I suspect your program might be pure assembly?

kevinferrare commented 1 year ago

Hi Ernie, you are correct, there is no notion of function at this level, just a CPU executing instructions in RAM. 0x0001080E is the current value of EIP. This is very low level debugging :)

Maybe an inspiration would be to look at how ghidra is handling this case. When connecting to GDB via ghidra, it will request memory around the program counter and build a disassembly view from that.

epasveer commented 1 year ago

Hi Kevin,

This is very low level debugging :) Yes, the dark art. :^)

I'll look at ghidra. Also, I think I may be able to duplicate the problem. I have a test assembly program but it has the notion of a "_start" function. So Seer is happy with that. Your code sounds even lowel-level than that.

I think I understand what's happening. I'll work on some things.

epasveer commented 1 year ago

I'm able to reproduce the problem. I've created a simple assembly program and then stripped all debug info from the binary.

I'll work on getting this fixed.

epasveer commented 1 year ago

Hi Kevin, others.

I've added a mode for the Assembly editor. See the Config dialog for Assembly.

image

It seems I was using gdb's disassembly command that took the $PC and figured out the start and end address for the function that $PC was in.

However, for pure assembly programs, or for executables that have their debug info stripped, this gdb command would fail. Thus leaving the Assembly editor empty.

gdb has another disassembly command that can take an address and length of bytes.

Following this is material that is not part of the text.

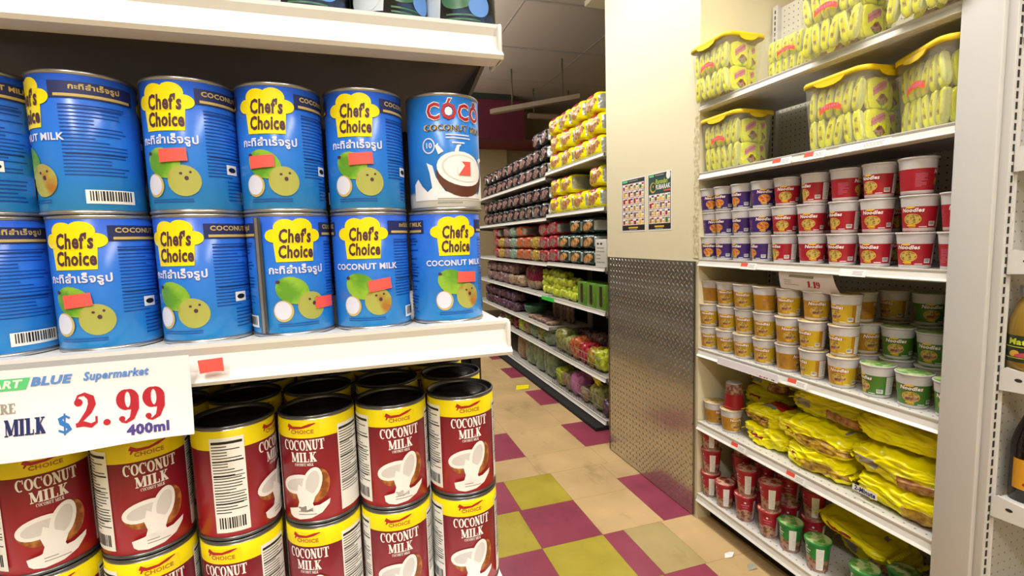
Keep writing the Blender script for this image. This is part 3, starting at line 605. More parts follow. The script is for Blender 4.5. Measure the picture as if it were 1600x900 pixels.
# red cans
def red_can_art():
    A = Art(); A.rect(-.0165, .0900, .0165, .1022, 'can_yellow', 1)
    A.stroke([(-.014, .1005), (-.009, .098), (0, .0982), (.007, .1002), (.013, .1020)], [.004, .003, .0022, .0026, .0008], 'red', 3); A.stroke([(-.012, .098), (-.0135, .0950)], [.002, .001], 'red', 3)
    A.text('CHOICE', 0, .0938, .0052, 'nut_brown', 3, .03, 1.1)
    S = Art().serif('COCONUT', 0, 0, .0105, 'cream_white', 4, .52, .06, .23); off = S.endx/2; A.sh += [([(x-off, y+.0755) for x, y in v], f, k, l) for v, f, k, l in S.sh]
    S = Art().serif('MILK', 0, 0, .0098, 'cream_white', 4, .62, .08, .23); off = S.endx/2; A.sh += [([(x-off, y+.0638) for x, y in v], f, k, l) for v, f, k, l in S.sh]
    S = Art().serif('COCONUT MILK', 0, 0, .0028, 'cream_white', 4, .52, .1); off = S.endx/2; A.sh += [([(x-off, y+.0600) for x, y in v], f, k, l) for v, f, k, l in S.sh]
    A.ell(.010, .040, .0125, .0175, 'nut_brown', 3, -12); A.ell(-.011, .036, .0135, .0105, 'nut_brown', 3, -14)
    A.ell(-.0085, .0415, .0168, .0095, 'cream_white', 5, 14); A.ell(-.0085, .0412, .0128, .0060, 'cream_shade', 6, 14)
    A.ell(.0065, .0425, .0088, .0165, 'cream_white', 7, -16); A.ell(.0068, .0435, .0058, .0120, 'cream_shade', 8, -16)
    A.poly([(-.0065, .042), (.009, .030), (.006, .022), (.009, .014), (-.010, .014), (-.007, .024), (-.009, .032)], 'cream_white', 9)
    A.poly([(-.018, .010), (-.019, .016), (-.010, .018), (-.004, .0205), (.004, .0195), (.012, .020), (.022, .0245), (.021, .020), (.014, .012), (.004, .0075), (-.008, .0060), (-.015, .0075)], 'cream_white', 9)
    A.lines(-.008, .0100, .010, .0155, 2, 'grey_ink', 10, .3, 3)
    for s_ in (-1, 1):
        c = s_*.0475; z1 = .099 if s_ < 0 else .096
        A.rect(c-.0145, .008, c+.0145, z1, 'white', 3); A.rect(c-.013, z1-.006, c+.013, z1-.0035, 'black', 4); A.lines(c-.013, .026, c+.013, z1-.007, 24, 'black', 4, .32, 7+s_)
        for zz in (.036, .046, .062, .076): A.rect(c-.013, zz, c+.013, zz+.0007, 'black', 5)
        if s_ < 0: A.barcode(c-.013, .009, c+.013, .024, 4, 5)
    return A
t = thing('coconut_milk_can', 'x', 'can', group='red cans under the end shelf')
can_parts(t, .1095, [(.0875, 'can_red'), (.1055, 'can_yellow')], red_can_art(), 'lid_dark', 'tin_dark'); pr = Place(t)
YR = .539; XR = [-.352, -.277, -.1995, -.1215, -.0445, .030, .1055]; ZR = [1.0365, 1.1470]; XR[0] = -.352
colw = ['far left column beyond the photo edge', 'first column from the left', 'second column from the left', 'third column from the left', 'fourth column from the left', 'fifth column from the left', 'column at the shelf end']
DL = {1: [None, 5, 8, 63, -24, 12, 15], 0: [None, 0, 5, -30, -28, 3, 12]}
rowsn = ['front row', 'second row back', 'third row back', 'fourth row back']
for tier in (1, 0):
    for r in range(4 if tier else 1):
        for i in range(1, 7):
            x = XR[i]+.004*math.sin(i*5+r*3)*(r > 0); y = YR+r*.0765
            d_ = DL[tier][i] if r == 0 else random.uniform(-60, 60)
            pr((x, y, ZR[tier]), face(x, y, d_), 'red and yellow coconut milk can, %s tier, %s, %s' % ('upper' if tier else 'lower', rowsn[r], colw[i]))
for i in range(1, 6):   # second row of blue cans, dark behind the first
    pass
# dark cans on the shelf above
def top_art():
    A = Art(); A.poly([(-.035, .008), (-.012, .008), (-.010, .03), (-.020, .075), (-.035, .09)], 'top_can_pale', 2); A.lines(-.005, .006, .03, .014, 2, 'top_can_green', 3, .4, 4); A.ell(.01, .03, .02, .012, 'top_can_green', 3, 20)
    A.ell(.028, .022, .012, .010, 'pale_blue_ink', 4, 30); A.ell(-.03, .02, .016, .012, 'top_can_pale', 4); A.text('CO', .018, .040, .022, 'top_can_pale', 5, .02, .8); return A
t = thing('tall_can', 'x', 'can', group='dark cans on the upper shelf')
can_parts(t, .1095, [(.1055, 'top_can')], top_art(), 'tin', 'tin'); pt = Place(t)
for i, (x, d_) in enumerate(((-.175, 0), (-.100, 20), (-.025, -20), (.048, 10), (.1175, -12))):
    pt((x, .521, 1.6205), face(x, .521, d_), 'dark blue-black can with pale marks on the top shelf, %s' % ['leftmost', 'second from the left', 'third from the left', 'fourth from the left', 'at the shelf end'][i])
# price sheet hanging from the lip
mat('sheet', '#efebf2', .75, 0, .015)
SW = .62; X1 = -.132
def sbend(x, y): return .004+.006*max(0, (.05-y)/.05)**1.5+.0022*sin(x*38)*max(0, (.05-y)/.05)
g = Geo(); nx, nz = 40, 14; z0, z1 = 1.2670, 1.3335
def sp(i, j, off): x = X1-SW+SW*i/nx; y = (z1-z0)*j/nz; dip = 0; return (x, .465-sbend(x-X1+SW, y)-off, z0+y+.002*sin(x*30)*(j == 0))
for off in (0, .0005): g.add([sp(i, j, off) for j in range(nz+1) for i in range(nx+1)], [(j*(nx+1)+i, j*(nx+1)+i+1, (j+1)*(nx+1)+i+1, (j+1)*(nx+1)+i) for j in range(nz) for i in range(nx)], 'sheet', True)
A = Art(); L = SW
def put(S, dx, dy, shear=0): A.sh.extend([([(x+dx+y*shear, y+dy) for x, y in v], f, k, l) for v, f, k, l in S.sh])
S = Art().serif('2.99', 0, 0, .0265, 'price_red', 3, .60, .10, .3); put(S, L-.0790, .0175)
S = Art().serif('$', 0, 0, .0140, 'blue_ink', 3, .8, .1, .4); put(S, L-.0900, .0150)
S = Art().serif('MILK', 0, 0, .0125, 'navy', 3, .5, .08, .27); put(S, L-.1220, .0170)
S = Art().serif('COCONUT', 0, 0, .0125, 'navy', 3, .5, .08, .27); put(S, L-.1220-.058, .0170)
S = Art().serif('RE', 0, 0, .0075, 'grey_ink', 3, .62, .08, .23); put(S, L-.1240, .0340); S = Art().serif('CHOI', 0, 0, .0075, 'grey_ink', 3, .62, .08, .23)
A.text('400ml', L-.0310, .0110, .0105, 'purple_ink', 3, .05)
A.text('BLUE', L-.0925, .0560, .0088, 'pale_blue_ink', 3, .05, 1.15, .3); A.text('Supermarket', L-.0505, .0565, .0088, 'pale_blue_ink', 3, .04, .86, .3); A.poly([(L-.142, .0510), (L-.1075, .0510), (L-.1040, .0600), (L-.1385, .0600)], 'green_ink', 2)
A.text('MART', L-.123, .0555, .008, 'white', 3, .04, 1.1, .3)
A.to_plane(g, (X1-SW, .4645, z0), (1, 0, 0), (0, 0, 1), .00015, bend=sbend, step=.012)
tag(g.build('price_sheet', fix=False), 'white paper price sheet reading MILK $2.99 400ml hanging from the can shelf', 'price sign')
g = Geo(); pts = [(-.1265, 1.3275), (-.1085, 1.3285), (-.1080, 1.317), (-.116, 1.3175), (-.1255, 1.3165)]
g.prism(pts, 'Y', .4625, .4640, 'orange_sticker'); tag(g.build('price_sticker'), 'torn orange sticker on the shelf lip beside the price sheet', 'sticker')

# ------------------------------------------------------------------ aisle side of the shelving behind the can shelf
ls = thing('shelving_bay', 'pale shelving running along the left of the aisle behind the can shelf', 'shelving')
g = Geo(); g.box(-.25, .90, .05, -.235, 7.6, 2.3, 'shelf_old'); g.build('back_panel', ls)
g = Geo(); g.box(-.23, .90, 0, .13, 7.6, .1, 'kick'); g.build('base', ls)
for z in (.16, .5, .85, 1.2, 1.55, 1.9):
    g = Geo(); g.box(-.234, .90, z-.025, .17, 7.6, z, 'shelf_white'); g.box(.17, .90, z-.033, .18, 7.6, z+.002, 'shelf_white'); g.build('shelf', ls)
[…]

I've added a mode (Function or Lenght) to Seer where you can choose one or the other. If you use Length, you can specify the number of bytes to fetch in a go.

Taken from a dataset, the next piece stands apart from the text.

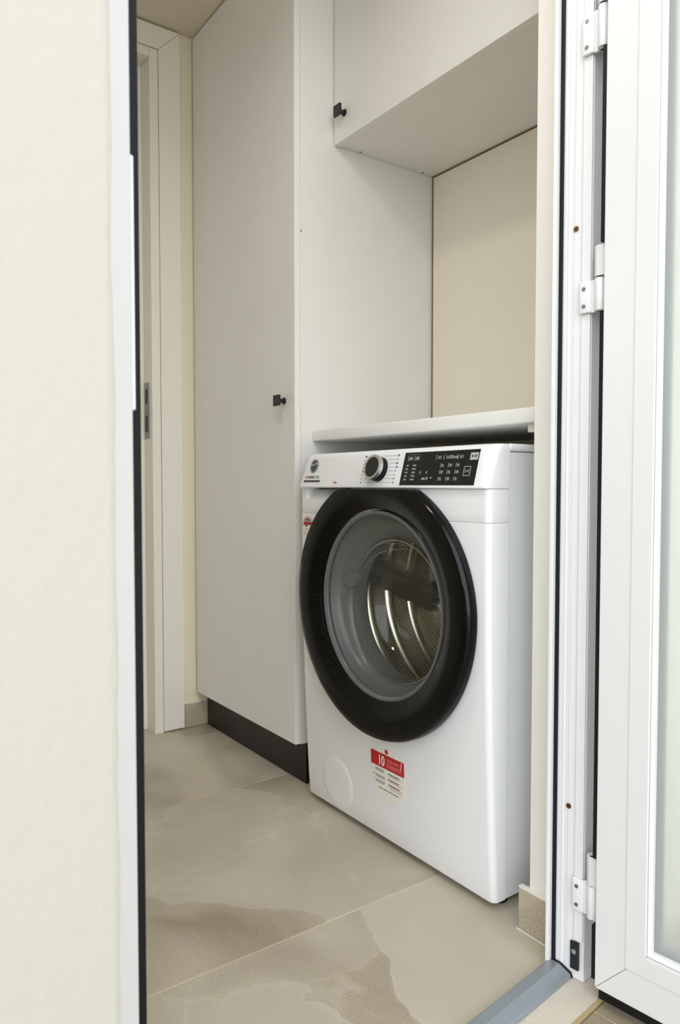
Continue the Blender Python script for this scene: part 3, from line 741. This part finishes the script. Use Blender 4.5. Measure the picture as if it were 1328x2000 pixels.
# glazing beads: sloped towards the pane
na, nb, za, zb = N0 + SW + .0003, N1 - SW - .0003, Z0 + SW + .0062, Z1 - SW - .0006
def bead(p0, p1, inner, name='glazing_bead'):
    pass
bm = bmesh.new()
def loop4(off, e): return [bm.verts.new(T_en(Vector((e, n_, z_)))) for n_, z_ in ((na + off, za + off), (nb - off, za + off), (nb - off, zb - off), (na + off, zb - off))]
ls = [loop4(0, E0 + .001), loop4(.0012, E0), loop4(.0042, E0 + .006), loop4(.0042, E0 + .0135), loop4(0, E0 + .0135)]
for A, Bq in zip(ls, ls[1:] + ls[:1]):
    for i in range(4): bm.faces.new((A[i], A[(i + 1) % 4], Bq[(i + 1) % 4], Bq[i]))
link('glazing_bead', bm, M['leaf_dimmed'], d1)
link('glass_pane', EB(E0 + .0140, E0 + .0180, na + .0005, nb - .0005, za + .0005, zb - .0005), M['frost'], d1)
bm = bmesh.new()
def loop5(off, e): return [bm.verts.new(T_en(Vector((e, n_, z_)))) for n_, z_ in ((na + off, za + off), (nb - off, za + off), (nb - off, zb - off), (na + off, zb - off))]
ls = [loop5(.0005, E0 + .0185), loop5(.0100, E0 + .0185), loop5(.0100, E0 + .0300), loop5(.0005, E0 + .0300)]
for A, Bq in zip(ls, ls[1:] + ls[:1]):
    for i in range(4): bm.faces.new((A[i], A[(i + 1) % 4], Bq[(i + 1) % 4], Bq[i]))
link('spacer_bar', bm, M['spacer'], d1)
link('glass_pane', EB(E0 + .0305, E0 + .0345, na + .0005, nb - .0005, za + .0005, zb - .0005), M['glass'], d1, label='clear inner pane')
link('bottom_seal', EB(E0 + .0050, E1 - .004, N0 + .004, N1 - .004, .0040, .0204), M['rubber'], d1)
# black seals between the hinges
for z0, z1 in ((1.4560, 2.13), (1.1130, 1.3890), (.2120, 1.0150), (.0300, .1110)):
    link('edge_seal', EB(.9990, 1.0120, -.5362, -.5292, z0, z1), M['rubber'], d1)
for z0, z1 in ((1.4540, 1.5000), (1.0670, 1.1110), (.1660, .2100)):
    bm = DC(HB + Vector((0, 0, z0)), .0086, (0, 0, 1), z1 - z0, 28); 
    link('hinge_knuckle', bm, M['leaf_dimmed'], d1, bevel=.0008, smooth=True)
    link('hinge_arm', EB(1.0020, 1.0070, -.5440, -.5292, z0, z1), M['leaf_dimmed'], d1)

# ------------------------------------------------------------------ outside ground
sl = link('door_sill', EB(-.3, 1.3, -.600, -.5285, -.05, -.0004), M['sill'], kind='structure', label='speckled pale stone sill outside the threshold')
link('sill_joint', EB(-.3, 1.3, -.5283, -.5272, -.05, -.0010), M['ochre'], sl, label='ochre joint along the sill edge')
bf = link('balcony_floor', EB(-6, 5, -.5260, 7, -.08, -.0125), M['grout'], kind='structure', label='brownish stone balcony floor outside the door')
k = 0
for e0 in [-.51 + .3 * i for i in range(-3, 8)]:
    for n0 in [-.5258 + .3 * i for i in range(0, 6)]:
        link('tile', EB(e0 + .0015, e0 + .2985, n0 + .0010, n0 + .2985, -.02, -.0108), M['balc'], bf); k += 1
# strip custom helper property
for o in C.objects:
    if '_w' in o: del o['_w']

When you get to the end of that, the next "stepi" command will fetch the next N bytes of instructions.

I'm not totally happy with what I've done. Give it a try with the latest snapshot. Let me know.

Thanks for your input!

kevinferrare commented 1 year ago

So I rebuilt it, did the setup in the settings, and now I can see the assembly, this is pretty cool !!!

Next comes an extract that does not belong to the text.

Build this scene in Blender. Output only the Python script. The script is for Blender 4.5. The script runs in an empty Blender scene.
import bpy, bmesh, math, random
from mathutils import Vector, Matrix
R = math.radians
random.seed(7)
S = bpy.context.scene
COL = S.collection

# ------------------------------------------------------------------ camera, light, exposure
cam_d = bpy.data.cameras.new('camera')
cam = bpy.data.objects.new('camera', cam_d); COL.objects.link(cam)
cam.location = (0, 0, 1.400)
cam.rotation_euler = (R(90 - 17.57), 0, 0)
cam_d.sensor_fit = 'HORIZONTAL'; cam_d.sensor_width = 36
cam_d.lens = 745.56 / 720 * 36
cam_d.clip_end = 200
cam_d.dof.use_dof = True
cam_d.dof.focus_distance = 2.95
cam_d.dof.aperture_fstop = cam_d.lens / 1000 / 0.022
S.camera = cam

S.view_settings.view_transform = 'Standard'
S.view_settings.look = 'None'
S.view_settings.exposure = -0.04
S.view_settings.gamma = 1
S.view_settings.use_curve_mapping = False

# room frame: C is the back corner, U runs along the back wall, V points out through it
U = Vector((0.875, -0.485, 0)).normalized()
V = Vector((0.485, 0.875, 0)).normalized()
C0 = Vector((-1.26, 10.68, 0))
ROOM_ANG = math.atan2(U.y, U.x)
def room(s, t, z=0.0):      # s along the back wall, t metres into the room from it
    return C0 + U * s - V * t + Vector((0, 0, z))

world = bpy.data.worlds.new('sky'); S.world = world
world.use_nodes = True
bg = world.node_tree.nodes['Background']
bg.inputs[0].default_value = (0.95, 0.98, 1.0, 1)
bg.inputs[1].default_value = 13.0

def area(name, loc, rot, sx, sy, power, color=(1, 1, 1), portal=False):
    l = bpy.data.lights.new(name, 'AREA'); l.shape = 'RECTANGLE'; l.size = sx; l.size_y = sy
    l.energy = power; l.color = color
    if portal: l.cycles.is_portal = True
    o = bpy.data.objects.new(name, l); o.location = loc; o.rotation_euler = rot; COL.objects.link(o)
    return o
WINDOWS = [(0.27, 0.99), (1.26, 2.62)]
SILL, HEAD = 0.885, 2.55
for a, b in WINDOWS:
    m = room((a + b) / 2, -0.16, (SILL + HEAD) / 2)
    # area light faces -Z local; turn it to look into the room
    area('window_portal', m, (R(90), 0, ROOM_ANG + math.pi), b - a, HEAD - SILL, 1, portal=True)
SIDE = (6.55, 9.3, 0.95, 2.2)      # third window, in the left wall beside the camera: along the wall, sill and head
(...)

Breakpoints are working, I can view and edit registers:

image

Still a bit counter intuitive for new users I think, but it's working and usable, thank you for this, I am finally going to use seer in my debugging sessions instead of the command line!

One thing that would be cool would be to request new bytes when the user scrolls down in the view, and to allow the user to jump to a location so that he can set breakpoints there from this window, but this has nothing to do with this issue :)

epasveer commented 1 year ago

Thanks for the screenshot.

I see you figured out how to remove the right tabs (thread/stack info). If you don't care about the source/symbol info, you can drag up the variable/register info tab upwards. You'll be left with just a larger tab for viewing registers and values.

epasveer commented 1 year ago

I'll likely close this task and open a new task for the other suggestions.

To clarify.

to request new bytes when the user scrolls down in the view,

When scrolling down, you want more assembly to be shown after the current assembly? Extending it by some amount of bytes. The current assembly is not deleted. Just more is added when the scrollbar nears the end of the current assembly.

and to allow the user to jump to a location so that he can set breakpoints there

I can add a way to enter a new address to disassemble. Likely I'll make the "PC" field in the Assembly view editable. Once you visit another address to set a breakpoint, how would you want to go back to the current address?

Still a bit counter intuitive for new users

If you could expand on this, I'd appreciate it. There's lots I can do to make the experience better.

kevinferrare commented 1 year ago

Thank you for the tip, it's even better like that: image

Yes, this is what I meant. Here is my full feedback:

Sorry if this seems like a lot, but those are the things that came to my mind while using it.

And also I didn't say it, but thank you for creating this software!

I tried a lot of clients and this is the only GUI one that is usable in stub mode, I am actually very very happy :smile:

epasveer commented 1 year ago

Awesome! Thanks for the suggestions. I'll give them some thought and will create tasks for them.

epasveer commented 1 year ago

Closing this task. New discussion can happen in #127.